Niklas Eppinger

Werke von Zoltán Kodály, György Ligeti und Miklós Rózsa

Rubrik: CDs
Verlag/Label: Aulos AUL 66158
erschienen in: das Orchester 10/2008 , Seite 67

„Wolken und Uhrwerke“ – ein Begriffspaar, das György Ligeti verwendete, um metaphorisch die kontrastierenden Sphären seiner Musik zu umreißen: hier eine rhapsodische, amorphe, scheinbar unstrukturierte Klangwelt, dort das rhythmisch exakt fixierte Perpetuum mobile. Und obwohl sich Ligeti nach seiner Flucht aus Ungarn 1956 von jeglichem Post-Folklorismus ferngehalten hat, tradiert er in der „Wolken/Uhrwerk“-Idee eine Konzeption, die Brücken schlägt zur Volksmusik seiner Heimat. Dieses binäre Strukturmodell verweist auf die mutmaßlich aus Indien stammenden Wurzeln ungarischer Musik, es lässt sich ebenso in der teils salongerecht geglätteten Zigeunermusik ausmachen und findet schließlich manch kongeniale Umsetzung in den Werken der „großen Drei“ des frühen 20. Jahrhunderts: Dohnányi, Bartók und Kodály.
Verbindungslinien, die im Booklettext der vorliegenden CD plausibel dargelegt werden und interessante Höreinstiege bieten: Niklas Eppinger widmet sein Recital ausschließlich ungarischen Komponisten und lenkt damit die Aufmerksamkeit auf idiomatische Gemeinsamkeiten in den Werken von Kodály, Ligeti und Miklós Rósza.
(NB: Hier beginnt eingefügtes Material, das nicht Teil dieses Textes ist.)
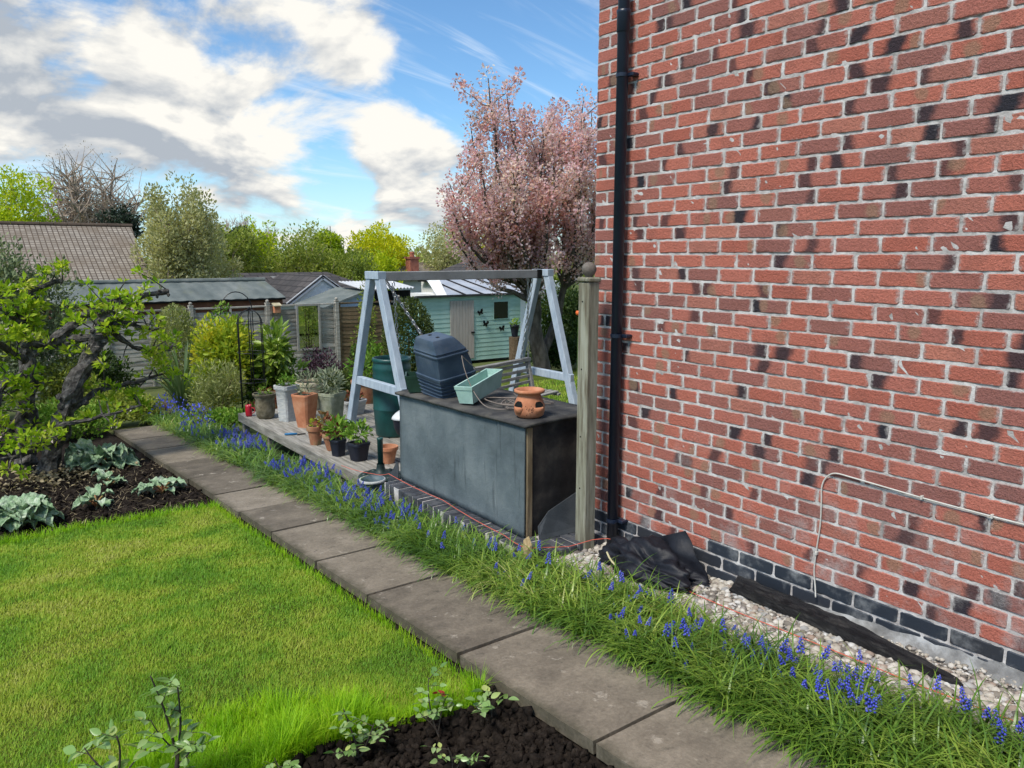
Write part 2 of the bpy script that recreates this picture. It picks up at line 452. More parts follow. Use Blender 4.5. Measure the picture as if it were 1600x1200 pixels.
sheet('soil_bed', np.arange(-.6, 1.735, .022), np.arange(.9, 2.75, .022), soil_z, M_soil, inside=lambda x, y: y < near_edge(x) + .05)
sheet('vegetable_bed', np.concatenate([np.arange(-3, -.3, .15), np.arange(-.3, 1.735, .03)]), np.concatenate([np.arange(6.4, 9.4, .03), np.arange(9.4, 14.5, .12)]), soil_z, M_soil, inside=lambda x, y: y > far_edge(x) - .06)
def clods(name, boxes, n, label):
    base = bmesh.new(); bmesh.ops.create_icosphere(base, subdivisions=1, radius=1)
    bv = np.array([v.co[:] for v in base.verts]); bf = np.array([[v.index for v in f.verts] for f in base.faces]); base.free()
    out = []
    for (x0, x1, y0, y1, ok) in boxes:
        m = 0
        while m < n:
            x, y = random.uniform(x0, x1), random.uniform(y0, y1)
            if not ok(x, y): continue
            m += 1; r = .0025 + .021 * random.random() ** 4
            k = bv * (1 + RNG.normal(size=(len(bv), 1)) * .38) * r * RNG.uniform(.6, 1.3, size=(1, 3))
            out.append((k + np.array([x, y, soil_z(x, y) + r * .3]), bf))
    V, F = join_arrays(out)
    o = link(name, np_mesh(name, V, F), M_soil); tag(o, label, 'soil', kind='stuff')
clods('soil_clods', [(.3, 1.72, 1.5, 2.7, lambda x, y: y < near_edge(x) - .01), (-.2, 1.72, 6.5, 9.0, lambda x, y: y > far_edge(x) + .03)], 8500, 'loose dark clods of dug soil in the beds')

# lawn -------------------------------------------------------------
def lawn_material():
    t = NT('lawn_base'); pos = t.pos()
    c = t.ramp(t.noise(pos, 2.2, 5, .6), [(.055, .085, .012, .3), (.10, .14, .018, .5), (.15, .17, .035, .7)])
    f = t.noise(pos, 160, 4, .7)
    c = t.mix(.7, c, t.mix(f, (.3, .3, .3), (1.4, 1.4, 1.4)), 'MULTIPLY')
    t.base(c, .95, .1); t.bump(f, .8, .02); return t.m
M_lawn = lawn_material()
def lawn_z(x, y): return zg(y) - .050 + .012 * vnoise(x, y, 1.7, 8.0)
sheet('lawn', np.concatenate([np.arange(-6, -.4, .4), np.arange(-.4, 1.685, .05)]), np.arange(2.15, 6.6, .05), lawn_z, M_lawn,
      inside=lambda x, y: near_edge(x) - .02 < y < far_edge(x))
def grass_material(name, cols, drift):
    t = NT(name); pos = t.pos()
    nz = t.smooth(t.noise(pos, drift, 4, .6), .32, .68)
    f = t.math('ADD', t.math('MULTIPLY', t.island(), .38), t.math('MULTIPLY', nz, .62))
    c = t.ramp(f, cols); t.base(c, .55, .25)
    tr = t.N('ShaderNodeBsdfTranslucent'); t.l.new(t.mix(1.0, c, (1.2, 1.2, .7), 'MULTIPLY'), tr.inputs[0])
    mx = t.N('ShaderNodeMixShader'); mx.inputs[0].default_value = .40
    t.l.new(t.b.outputs[0], mx.inputs[1]); t.l.new(tr.outputs[0], mx.inputs[2]); t.l.new(mx.outputs[0], t.out.inputs[0]); return t.m
M_grass = grass_material('lawn_grass', [(.12, .29, .030, 0), (.22, .41, .036, .35), (.37, .50, .052, .60), (.48, .52, .09, .84), (.56, .55, .20, 1)], 1.9)
M_grass_long = grass_material('long_grass', [(.16, .38, .010, 0), (.28, .52, .012, .5), (.42, .62, .02, .85), (.58, .60, .14, 1)], 2.5)
def scatter_lawn(n, x0, x1, y0, y1, ok, power=1.0):
    pts = []
    while sum(len(p) for p in pts) < n:
        m = n
        x = RNG.uniform(x0, x1, m); y = y0 + (y1 - y0) * RNG.random(m) ** power
        k = ok(x, y); pts.append(np.stack([x[k], y[k]], 1))
    return np.concatenate(pts)[:n]
ne = np.vectorize(near_edge); fe = np.vectorize(far_edge)
def lawn_zv(x, y):
    return zgv(y) - .050 + .012 * np.array([vnoise(a, b, 1.7, 8.0) for a, b in zip(x, y)])
p = scatter_lawn(210000, -.35, 1.672, 2.3, 6.55, lambda x, y: (y > ne(x) + .02) & ~((np.abs(y - ne(x) - .24 - .05 * np.sin(x * 5 + 1)) < .026) & (x < 1.3)) & (y < fe(x)) & (x > .22 * y - 1.35), 1.7)
n = len(p); P = np.stack([p[:, 0], p[:, 1], lawn_zv(p[:, 0], p[:, 1])], 1)
dens = np.clip(1.25 - (p[:, 1] - 2.3) * .05, .8, 1.3)
patch = np.array([vnoise(a, b, 2.6, 4.4) for a, b in p])
arr = [blade_arrays(P, RNG.uniform(0, 2 * PI, n), RNG.uniform(.010, .030, n) * (1 + .55 * patch), RNG.uniform(.0018, .0036, n) * np.clip(p[:, 1] / 3.0, 1, 1.9), RNG.uniform(.05, .7, n), RNG.uniform(.5, 1.5, n), 2)]
V, F = join_arrays(arr)
o = link('lawn_grass', np_mesh('lawn_grass', V, F), M_grass); tag(o, 'short mown yellow-green grass of the lawn', 'grass', kind='stuff')
# longer unmown fringe towards the rose bed, with a ragged dark furrow in it
def fringe(x, y):
    e = ne(x); d = y - e
    top = .46 + .14 * np.sin(x * 3.1) - .22 * (x - .6).clip(0, 1)
    furrow = np.abs(d - .24 - .05 * np.sin(x * 5 + 1)) < .034 + .02 * np.sin(x * 11)
    return (d > -.03) & (RNG.random(len(x)) < np.clip(1.25 - d / top, 0, 1) ** 1.3) & ~(furrow & (RNG.random(len(x)) < .93) & (x < 1.35))
p = scatter_lawn(24000, -.3, 1.675, 2.2, 3.4, fringe); n = len(p)
P = np.stack([p[:, 0], p[:, 1], lawn_zv(p[:, 0], p[:, 1])], 1)
tuft = np.array([vnoise(a, b, 6.5, 2.2) + .6 * vnoise(a, b, 17, 5.2) for a, b in p])
fade = np.clip(1.15 - (p[:, 1] - ne(p[:, 0])) / .75, .35, 1)
arr = blade_arrays(P, RNG.uniform(0, 2 * PI, n), RNG.uniform(.035, .13, n) * fade * np.clip(1 + 1.1 * tuft, .25, 2), RNG.uniform(.0025, .005, n), RNG.uniform(0, .45, n), RNG.uniform(.3, 1.6, n), 3)
arr2 = []
# wisps along the path edge and the far bed edge
m = 1500; yy = RNG.uniform(2.6, 6.5, m); xx = 1.685 - np.abs(RNG.normal(0, .025, m))
arr2.append(blade_arrays(np.stack([xx, yy, zgv(yy) - .05], 1), RNG.uniform(0, 2 * PI, m), RNG.uniform(.03, .075, m), RNG.uniform(.003, .004, m), RNG.uniform(0, .4, m), RNG.uniform(.3, 1.3, m), 3))
m = 2600; xx = RNG.uniform(-.3, 1.70, m); yy = fe(xx) + RNG.normal(0, .05, m)
arr2.append(blade_arrays(np.stack([xx, yy, zgv(yy) - .055], 1), RNG.uniform(0, 2 * PI, m), RNG.uniform(.03, .10, m), RNG.uniform(.003, .005, m), RNG.uniform(0, .6, m), RNG.uniform(.5, 1.7, m), 3))
V, F = join_arrays([arr] + arr2)
o = link('long_grass', np_mesh('long_grass', V, F), M_grass_long); tag(o, 'long bright green grass fringing the lawn and the beds', 'grass', kind='stuff')
# second lawn behind the swing
M_lawn2 = M_lawn
sheet('back_lawn', np.arange(6.2, 14, .4), np.arange(6.5, 13.0, .4), lambda x, y: zg(y) - .04, M_lawn)
p = scatter_lawn(16000, 6.2, 10.5, 6.8, 11.5, lambda x, y: x > 0); n = len(p)
P = np.stack([p[:, 0], p[:, 1], zgv(p[:, 1]) - .04], 1)
V, F = blade_arrays(P, RNG.uniform(0, 2 * PI, n), RNG.uniform(.03, .06, n), RNG.uniform(.008, .013, n), RNG.uniform(0, .5, n), RNG.uniform(.4, 1.3, n), 2)
o = link('back_lawn_grass', np_mesh('back_lawn_grass', V, F), M_grass); tag(o, 'sunlit grass of the lawn behind the swing', 'grass', kind='stuff')

# path of concrete slabs -----------------------------------------------
def slab_material():
    t = NT('path_slab'); pos = t.pos()
    a = t.noise(pos, 4.2, 7, .68); b = t.noise(pos, 60, 4, .7); e = t.noise(pos, 1.1, 3)
    c = t.ramp(t.math('ADD', t.math('MULTIPLY', a, .70), t.math('MULTIPLY', t.orand(), .32)), [(.075, .063, .048, .25), (.155, .130, .100, .45), (.235, .198, .150, .60), (.33, .28, .22, .78)])
    c = t.mix(t.smooth(t.noise(pos, 9, 5, .7), .60, .70, 0, .7), c, (.42, .37, .30))
    c = t.mix(t.smooth(t.noise(pos, 16, 6, .7), .58, .70, 0, .6), c, (.060, .055, .045))
    oc = t.objco(); sx = t.N('ShaderNodeSeparateXYZ'); t.l.new(oc, sx.inputs[0])
    ed = t.math('ADD', t.math('ABSOLUTE', t.math('SUBTRACT', sx.outputs[0], .30)), t.math('MULTIPLY', t.noise(pos, 11, 5, .7), .14))
    c = t.mix(t.smooth(ed, .30, .40, 0, .75), c, (.050, .048, .026))
    c = t.mix(t.math('MULTIPLY', t.orand(), .45), c, t.mix(.5, c, (.10, .085, .065)))
    c = t.mix(.75, c, t.mix(b, (.35, .35, .35), (1.65, 1.65, 1.65)), 'MULTIPLY')
    t.base(c, .9, .2); t.bump(t.math('ADD', b, t.math('MULTIPLY', t.noise(pos, 14, 3), 1.5)), .5, .006); return t.m
M_slab = slab_material()
path = thing('path', None, None, (1.73, 0, 0)); tag(path, kind='structure')
joints = [-.95, -.02, .91, 1.847, 2.76, 3.69, 4.43, 5.245, 5.97, 6.695, 7.548, 8.5, 9.545, 10.5, 11.6]
def slab_mesh(L, w=.60, th=.055):
    """a concrete slab on a fine grid with worn corners and uneven arris"""
    nx, ny = 7, max(6, int(L / .09)); sd = random.uniform(0, 99)
    vs, fs = [], []
    for j in range(ny + 1):
        for i in range(nx + 1):
            x = w * i / nx; y = L * j / ny
            wob = lambda q: .004 * mnoise.noise(Vector((x * 9 + sd, y * 9, q)))
            if i in (0, nx): x += wob(1)
            if j in (0, ny): y += wob(5)
            z = -.0025 if i in (0, nx) or j in (0, ny) else .002 * mnoise.noise(Vector((x * 4, y * 4, sd)))
            vs.append((x, y, z))
    idx = lambda i, j: j * (nx + 1) + i
    for j in range(ny):
        for i in range(nx): fs.append((idx(i, j), idx(i + 1, j), idx(i + 1, j + 1), idx(i, j + 1)))
    ring = [idx(i, 0) for i in range(nx)] + [idx(nx, j) for j in range(ny)] + [idx(i, ny) for i in range(nx, 0, -1)] + [idx(0, j) for j in range(ny, 0, -1)]
    b = len(vs); vs += [(vs[k][0], vs[k][1], -th) for k in ring]; m = len(ring)
    fs += [(ring[(k + 1) % m], ring[k], b + k, b + (k + 1) % m) for k in range(m)]
    me = bpy.data.meshes.new('slab'); me.from_pydata(vs, [], fs); me.update(); return me
for a, b in zip(joints[:-1], joints[1:]):
    o = link('slab', slab_mesh(b - a - random.uniform(.016, .026)), M_slab, path)
    o.location = (random.uniform(-.008, .008), a + .008, zg(a) + random.uniform(-.004, .004))
    o.rotation_euler = (-SLOPE + random.uniform(-.004, .004), random.uniform(-.008, .008), random.uniform(-.006, .006))
M_path_bed = M_soil
sheet('path_bedding', np.arange(1.60, 2.45, .1), np.arange(-1, 11.8, .1), lambda x, y: zg(y) - (.085 if x < 1.76 else .060) + .006 * vnoise(x, y, 9, 3), M_soil)

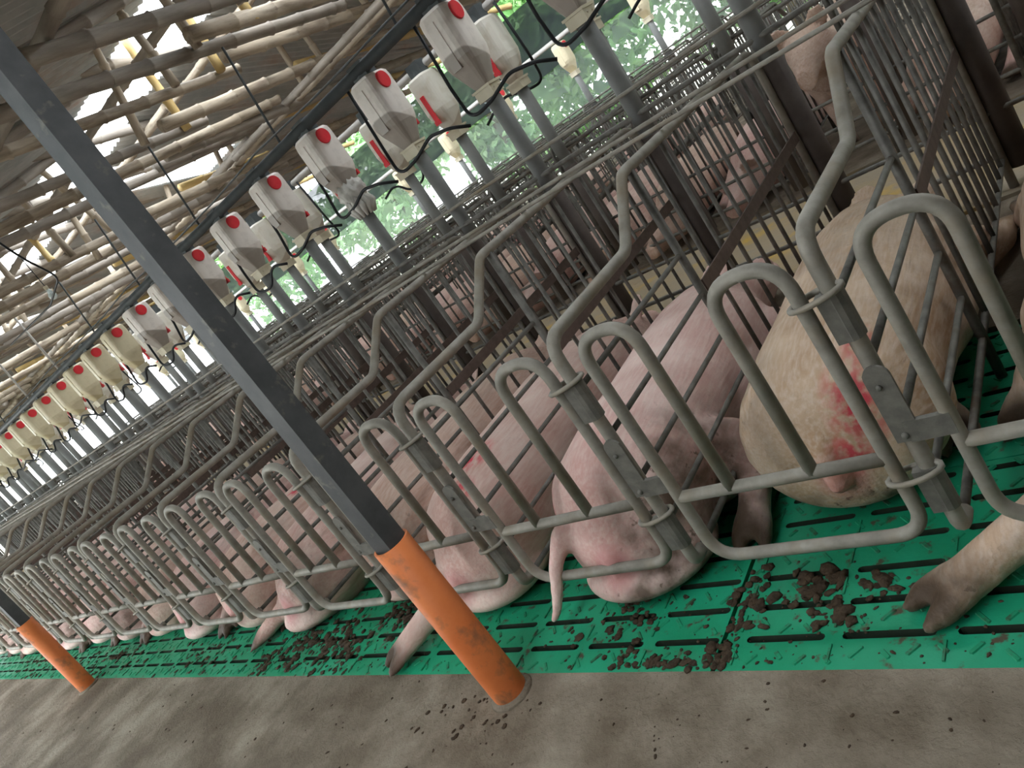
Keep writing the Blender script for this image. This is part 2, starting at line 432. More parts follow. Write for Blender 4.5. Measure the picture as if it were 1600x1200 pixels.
def pole_mesh(L, r, mat_, seed):
    rnd = random.Random(seed); b = MB(); pts = []; rs = []
    z = 0; bow = rnd.uniform(-.02, .02)*L/2
    def P(z): return (bow*math.sin(PI*z/L), rnd.uniform(-.002,.002), z)
    seg = rnd.uniform(.26, .36)
    while z < L:
        z1 = min(L, z+seg*rnd.uniform(.85,1.15))
        if L - z1 < .06: z1 = L
        taper = 1-.22*z/L
        for zz, k in ((z+.012, 1.0), ((z+z1)/2, .96), (z1-.016, 1.0), (z1-.004, 1.13), (z1+.004, 1.13)):
            if zz < L: pts.append(P(zz)); rs.append(r*k*taper)
        z = z1
    b.tube(pts, rs, 9)
    return b.mesh('bamboo_pole', mat_)
frame = tag(empty('roof_frame', (0, 4.1, 2.7)), 'lashed bamboo pole frame carrying the shed roof', 'roof frame', kind='structure')
PM = {}
for kind in ('bamboo', 'bamboo_grey', 'bamboo_yel'):
    PM[kind] = [pole_mesh(3.6, .042, M[kind], 10), pole_mesh(4.6, .047, M[kind], 11), pole_mesh(2.6, .036, M[kind], 12)]
rowpole = pole_mesh(5.2, .04, M['bamboo_grey'], 31); rowpole2 = pole_mesh(5.2, .04, M['bamboo'], 32)
strutm = [pole_mesh(.75, .032, M['bamboo'], 41), pole_mesh(1.0, .034, M['bamboo_yel'], 42)]
def pole(me, a, direction, roll=0):
    o = put('bamboo_pole', me, frame); d = Vector(direction).normalized()
    q = d.to_track_quat('Z', 'Y'); o.rotation_mode = 'QUATERNION'; o.rotation_quaternion = q
    o.location = Vector(a) - frame.location
    return o
rnd = random.Random(5)
x = -2.6; i = 0
while x > -22:
    # tie poles across the shed, two lengths overlapping end to end
    z = 2.62 + rnd.uniform(-.10,.10)
    k = rnd.choice(('bamboo','bamboo','bamboo_grey','bamboo_grey','bamboo'))
    pole(PM[k][rnd.choice((0,1))], (x + rnd.uniform(-.05,.05), .55 + rnd.uniform(-.5,.4), z-.03), (rnd.uniform(-.03,.03), 1, rnd.uniform(-.005,.02)))
    pole(PM[rnd.choice(('bamboo','bamboo_grey'))][1], (x + .09, 3.5 + rnd.uniform(-.5,.5), z+.0), (rnd.uniform(-.02,.02), 1, rnd.uniform(-.03,0)))
    if i % 2 == 0: pole(PM['bamboo_yel'][0], (x - .2, 4.9 + rnd.uniform(-.3,.3), 2.78), (rnd.uniform(-.03,.03), 1, -.075))
    # struts up to the sheets
    for yy in (1.9, 3.2, 3.75, 5.3):
        if rnd.random() < .55: pole(strutm[0 if yy != 3.75 else rnd.choice((0,1))], (x + rnd.uniform(-.1,.1), yy + rnd.uniform(-.15,.15), z-.05), (rnd.uniform(-.25,.25), rnd.uniform(-.35,.35), 1))
    # rafters lying under the sheets
    if i % 2: pole(PM['bamboo_grey'][1], (x+.2, -.8, front_z(-.8)-.06), (0, 1, .22)); 
    if i % 2: pole(PM['bamboo_grey'][1], (x+.25, 3.3, 3.26+.02), (0, 1, -.10))
    x -= rnd.uniform(.46,.66); i += 1
for yy, zz, mm in ((4.97,2.60,rowpole), (5.12,2.56,rowpole2), (2.1,2.72,rowpole), (3.6,3.06,rowpole), (4.42,3.10,rowpole2), (.98,2.50,rowpole), (6.3,2.62,rowpole2), (7.45,2.50,rowpole)):
    xx = -1.0
    while xx > -24:
        pole(mm, (xx, yy + rnd.uniform(-.03,.03), zz + rnd.uniform(-.02,.02)), (-1, rnd.uniform(-.012,.012), rnd.uniform(-.006,.006)))
        xx -= 4.9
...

Kodálys Solosonate op. 8 (1915) entstammt der frühen Reifezeit des Komponisten und bildet insofern einen Markstein, als sie sich auf die barocke Tradition solistischer Cellomusik – insbesondere die Suiten Bachs – bezieht, zugleich aber Anforderungen stellt, an denen sich alle Cellokompositionen der Folgezeit orientierten. Ligetis Solosonate aus dem Jahr 1953 verweist auf Bachs immanente Polyfonie ebenso wie auf die Welt Kodálys und zeigt einen Komponisten auf der Suche nach der eigenen Sprache. Verglichen mit diesen gewichtigen Werken nimmt sich Miklós Rószas Toccata Capricciosa wie eine unterhaltsame, effektvolle Etüde aus. Ebenfalls etüdenhaft, jedoch mit entschieden geringerem Unterhaltungswert gesegnet, kommt Kodálys selten gespieltes Capriccio daher: Zum Thema Oktaven bietet kaum eine der großen Etüdensammlungen Unangenehmeres!
Niklas Eppinger gehört zu den erfolgreichen Newcomern der Cellistenszene. Nach Studien unter anderem bei Julius Berger und William Pleeth, Wettbewerbssiegen in München und Maryland/USA sowie zwei Jahren als Solocellist der Münchner Philharmoniker wirkt er heute als Professor an der Musikhochschule Würzburg und geht einer weltweiten Solistenkarriere nach. Für ihn, so urteilte ein Kritiker der FAZ, gebe es offensichtlich keine Schwierigkeiten, sondern lediglich Herausforderungen. Apropos Kritiker: Einen Mann, der so spektakulär Cello spielt und gewaltige Energien in die Beherrschung dieses ruppigen Instruments steckt, ernsthaft bekritteln zu wollen, wäre doch ein wahres Unding. Erst mal nachmachen! Dennoch: In Eppingers souveränem Spiel herrscht eine Atmosphäre permanenter Hochspannung, ein durchdringender sportiver Geist, gekoppelt mit einem durchweg rauen, kernigen Ton, der uns „undankbare“ Hörer nach einer knappen Stunde Cellomusik ebenso beeindruckt wie ermüdet zurückzulassen vermag.